Challenging Lawn Order: Biodiversity, Bylaws and the Biophilic City
Lister’s work bridges urban planning, landscape design, ecology, and activism. In 2020, the City of Toronto ordered Lister to cut down the garden in her front yard for violating the City’s “Long Grass and Weeds” bylaw. Citing her defense of biodiversity, Lister refused and launched a year-long campaign of research and public advocacy. Designed and maintained as a meadow that is home to pollinating insects, bees, butterflies, moths, birds and mammals, Lister’s Hillcrest Meadow is populated with perennial plants and shrubs native to the Toronto area. Through her research with students at the Ecological Design Lab, her advisory roles with the City of Toronto, and public advocacy with local NGOs, Lister’s teamwork was instrumental in the 2021 revisions to the City’s bylaw, which now includes as-of-right natural gardens on private lands, connecting urban citizens to local landscapes and the biodiversity in their own yards.
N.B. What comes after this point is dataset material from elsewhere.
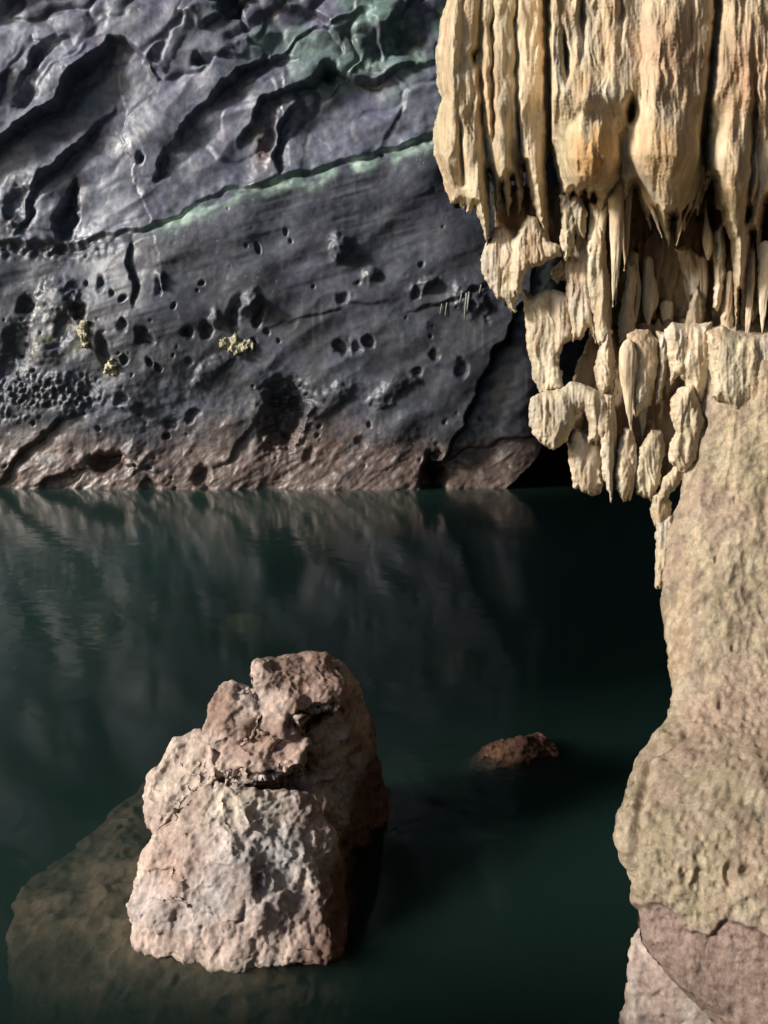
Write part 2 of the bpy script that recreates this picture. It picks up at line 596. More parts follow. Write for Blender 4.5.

A New Ecology: Emergence & Adaptation at Downsview Park
In 1999, an international competition was held to select an urban park design for Downsview Park, a 320-acre former military base in Toronto. Working in collaboration with James Corner / Field Operations and Stan Allen, Lister brought contemporary ideas in ecology into the competition. This image catalysed a shift in landscape representation, bringing complex systems thinking into the emerging discipline of ecological design. Through this image and its implications for design, Lister’s work went on to significantly influence—and become synonymous with—ideas of process, flows and emergence in landscape architecture in the early 21st century.
This recognition will hopefully contribute to the dissemination of her work and ideas, bring to light our unbalanced relationship with other species and their habitats and help to develop sensitive solutions for the future.